I have a friend. She is a fabulous girl: warm, fun to be around, outgoing, and pretty. She is really funky with ever changing hair and fashionable clothes. She has a good relationship with her family and a nice car to drive to work. But she has a problem, a problem that many of us girls has encountered, she has a crush.
Okay, so crush sounds pretty juvenile but since it isn't really true love but more of an obsession that term fits. She has liked this guy for about 5 years now and it is starting to drive her crazy. What happened is recently she confessed her feelings to him and he didn't reciprocate them but he didn't really shut the door either. So now she has a glimmer of hope that the friendship and "respect" he feels for her will lead to more. She denies this, of course, and says that they are just friends but we (all her real friends) can see through that lie. Because everything he does effects how she feels. If he is considerate and focuses special attention on her, she is happy but if he acts like a self-absorbed ass, which is the majority of the time, she is devastated. "Why didn't he call when he said he would?" "Why didn't he show up at my party?" "Why does he like this other girl who has a boyfriend?" The bad is clearly outweighing the good but she cannot cut him off and just walk away from their dysfunctional relationship. That is why I call it a crush because it is crushing her happiness and she can't seem to get out from under it.
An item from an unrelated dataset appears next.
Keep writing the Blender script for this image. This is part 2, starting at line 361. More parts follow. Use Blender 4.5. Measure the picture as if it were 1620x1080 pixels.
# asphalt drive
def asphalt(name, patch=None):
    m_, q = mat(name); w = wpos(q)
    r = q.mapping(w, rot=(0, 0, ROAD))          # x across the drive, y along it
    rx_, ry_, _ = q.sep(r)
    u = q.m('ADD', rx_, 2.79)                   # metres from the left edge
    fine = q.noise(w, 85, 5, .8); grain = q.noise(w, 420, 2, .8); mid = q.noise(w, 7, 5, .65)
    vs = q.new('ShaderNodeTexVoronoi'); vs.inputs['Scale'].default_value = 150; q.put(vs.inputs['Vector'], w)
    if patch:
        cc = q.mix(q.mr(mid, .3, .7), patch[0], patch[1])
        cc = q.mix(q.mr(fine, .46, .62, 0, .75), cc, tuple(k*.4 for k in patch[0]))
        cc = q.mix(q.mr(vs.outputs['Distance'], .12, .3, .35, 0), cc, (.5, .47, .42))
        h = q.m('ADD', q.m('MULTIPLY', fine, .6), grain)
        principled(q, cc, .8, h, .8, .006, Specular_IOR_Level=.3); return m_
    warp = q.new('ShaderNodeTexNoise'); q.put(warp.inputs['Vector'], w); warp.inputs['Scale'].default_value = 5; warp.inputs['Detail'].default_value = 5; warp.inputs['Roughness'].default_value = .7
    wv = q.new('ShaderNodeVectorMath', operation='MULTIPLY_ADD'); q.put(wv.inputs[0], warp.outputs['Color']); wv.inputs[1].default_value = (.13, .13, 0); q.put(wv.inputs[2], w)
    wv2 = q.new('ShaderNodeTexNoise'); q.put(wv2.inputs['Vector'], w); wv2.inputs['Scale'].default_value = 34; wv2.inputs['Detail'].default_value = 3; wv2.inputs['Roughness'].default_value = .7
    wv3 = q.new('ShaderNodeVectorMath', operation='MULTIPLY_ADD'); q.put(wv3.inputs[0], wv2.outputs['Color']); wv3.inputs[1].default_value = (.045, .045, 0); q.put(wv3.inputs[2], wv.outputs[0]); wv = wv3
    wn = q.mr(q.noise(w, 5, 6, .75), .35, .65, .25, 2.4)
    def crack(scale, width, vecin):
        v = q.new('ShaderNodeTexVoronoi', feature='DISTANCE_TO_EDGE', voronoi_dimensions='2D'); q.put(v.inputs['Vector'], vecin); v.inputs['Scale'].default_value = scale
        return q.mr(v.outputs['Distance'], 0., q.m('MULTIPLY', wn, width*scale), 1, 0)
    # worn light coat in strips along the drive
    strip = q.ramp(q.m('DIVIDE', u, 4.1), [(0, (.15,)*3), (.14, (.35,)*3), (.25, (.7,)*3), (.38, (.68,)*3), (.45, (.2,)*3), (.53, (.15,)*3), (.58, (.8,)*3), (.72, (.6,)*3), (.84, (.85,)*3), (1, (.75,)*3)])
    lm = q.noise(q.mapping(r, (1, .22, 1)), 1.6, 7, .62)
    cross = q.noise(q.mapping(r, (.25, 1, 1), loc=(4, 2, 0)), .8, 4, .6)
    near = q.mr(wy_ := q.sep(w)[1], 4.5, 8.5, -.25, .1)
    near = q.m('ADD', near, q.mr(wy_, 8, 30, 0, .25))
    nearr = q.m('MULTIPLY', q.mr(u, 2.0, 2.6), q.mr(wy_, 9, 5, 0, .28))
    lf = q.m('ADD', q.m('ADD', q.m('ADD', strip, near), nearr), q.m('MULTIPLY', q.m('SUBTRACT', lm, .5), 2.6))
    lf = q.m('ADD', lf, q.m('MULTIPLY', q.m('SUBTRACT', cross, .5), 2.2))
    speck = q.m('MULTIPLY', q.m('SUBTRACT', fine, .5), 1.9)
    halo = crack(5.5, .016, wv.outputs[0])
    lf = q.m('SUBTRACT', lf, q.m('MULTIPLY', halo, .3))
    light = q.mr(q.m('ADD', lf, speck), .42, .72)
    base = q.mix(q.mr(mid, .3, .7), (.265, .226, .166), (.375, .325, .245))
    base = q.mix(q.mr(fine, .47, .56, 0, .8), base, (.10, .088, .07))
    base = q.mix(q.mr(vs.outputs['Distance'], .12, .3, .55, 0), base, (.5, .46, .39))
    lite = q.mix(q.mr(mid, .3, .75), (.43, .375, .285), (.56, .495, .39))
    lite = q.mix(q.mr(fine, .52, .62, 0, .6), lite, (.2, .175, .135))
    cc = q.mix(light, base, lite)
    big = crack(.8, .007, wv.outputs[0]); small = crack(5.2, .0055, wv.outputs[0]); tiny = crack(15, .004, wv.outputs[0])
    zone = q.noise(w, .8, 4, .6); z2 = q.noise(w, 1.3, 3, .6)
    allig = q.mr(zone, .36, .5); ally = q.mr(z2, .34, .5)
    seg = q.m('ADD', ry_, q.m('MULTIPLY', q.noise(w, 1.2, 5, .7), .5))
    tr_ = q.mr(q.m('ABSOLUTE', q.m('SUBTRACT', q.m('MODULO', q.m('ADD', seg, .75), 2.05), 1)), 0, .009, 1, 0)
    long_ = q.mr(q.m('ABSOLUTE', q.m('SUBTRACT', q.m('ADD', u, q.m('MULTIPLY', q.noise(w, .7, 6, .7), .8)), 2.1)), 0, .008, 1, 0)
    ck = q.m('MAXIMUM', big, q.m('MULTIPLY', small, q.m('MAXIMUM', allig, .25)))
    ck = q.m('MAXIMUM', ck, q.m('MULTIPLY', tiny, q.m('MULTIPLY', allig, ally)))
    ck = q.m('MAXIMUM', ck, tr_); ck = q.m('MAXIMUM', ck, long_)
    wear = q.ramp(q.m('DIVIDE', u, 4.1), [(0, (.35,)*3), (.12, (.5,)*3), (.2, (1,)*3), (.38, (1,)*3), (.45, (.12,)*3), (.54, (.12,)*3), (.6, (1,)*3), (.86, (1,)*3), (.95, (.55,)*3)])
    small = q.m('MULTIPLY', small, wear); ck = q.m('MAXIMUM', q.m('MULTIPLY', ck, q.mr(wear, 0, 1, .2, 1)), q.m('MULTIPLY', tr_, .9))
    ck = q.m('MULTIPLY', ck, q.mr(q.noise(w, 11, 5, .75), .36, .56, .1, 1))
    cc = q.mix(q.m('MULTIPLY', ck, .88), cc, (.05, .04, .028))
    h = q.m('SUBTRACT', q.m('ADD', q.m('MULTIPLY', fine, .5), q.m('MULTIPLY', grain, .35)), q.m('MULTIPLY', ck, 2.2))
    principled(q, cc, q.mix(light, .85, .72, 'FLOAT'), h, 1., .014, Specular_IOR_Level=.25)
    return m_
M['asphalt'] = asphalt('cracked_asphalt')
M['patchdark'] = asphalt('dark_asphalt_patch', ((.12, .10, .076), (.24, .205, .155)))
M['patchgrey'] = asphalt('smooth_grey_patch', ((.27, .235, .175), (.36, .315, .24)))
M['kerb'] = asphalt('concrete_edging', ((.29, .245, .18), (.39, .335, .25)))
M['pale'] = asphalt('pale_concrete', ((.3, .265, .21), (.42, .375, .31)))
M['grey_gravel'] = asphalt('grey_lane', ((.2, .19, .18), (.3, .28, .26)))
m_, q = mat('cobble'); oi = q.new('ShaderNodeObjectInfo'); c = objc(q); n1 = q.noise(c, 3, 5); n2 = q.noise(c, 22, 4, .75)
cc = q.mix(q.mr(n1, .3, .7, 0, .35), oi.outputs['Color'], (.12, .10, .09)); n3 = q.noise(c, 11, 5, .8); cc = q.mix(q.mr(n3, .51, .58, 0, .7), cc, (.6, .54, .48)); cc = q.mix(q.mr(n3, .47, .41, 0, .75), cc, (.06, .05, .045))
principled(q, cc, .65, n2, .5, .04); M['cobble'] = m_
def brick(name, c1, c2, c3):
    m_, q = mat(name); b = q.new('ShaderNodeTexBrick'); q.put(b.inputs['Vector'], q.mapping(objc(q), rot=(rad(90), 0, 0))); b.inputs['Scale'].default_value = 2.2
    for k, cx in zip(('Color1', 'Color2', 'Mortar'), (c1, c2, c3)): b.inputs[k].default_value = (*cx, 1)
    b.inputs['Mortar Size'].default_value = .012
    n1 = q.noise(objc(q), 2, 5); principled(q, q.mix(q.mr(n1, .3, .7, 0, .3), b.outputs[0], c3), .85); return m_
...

When the object of our affection, refuses to be affectionate to us, why is it so hard to leave it be? We've all been there; pining after someone we cannot have and if we did have them we would only end up more wounded anyhow. We can't help but pin our hopes of 'perfection' onto this person, often for very trivial reasons like "He has such lovely hair" or "She has adorable dimples." Why should meaningless physical attributes that attract us to an individual cause rational human beings to create great imaginary love affairs? It is just lust gone awry but it still hurts us when it turns out badly. We won't heed our friends' advice and though we can see it isn't right, we won't give up. We become trapped - fused to our crush, unable to pull away and save ourselves.
I know that eventually she won't be able to take it anymore and she'll see him for what he really is: a pretty face without the necessary substance to sustain a meaningful relationship. But until then, I just sympathize with how it feels to have that weight pushing down on your happiness when all you can do is dream that what is crushing you is really a loving embrace.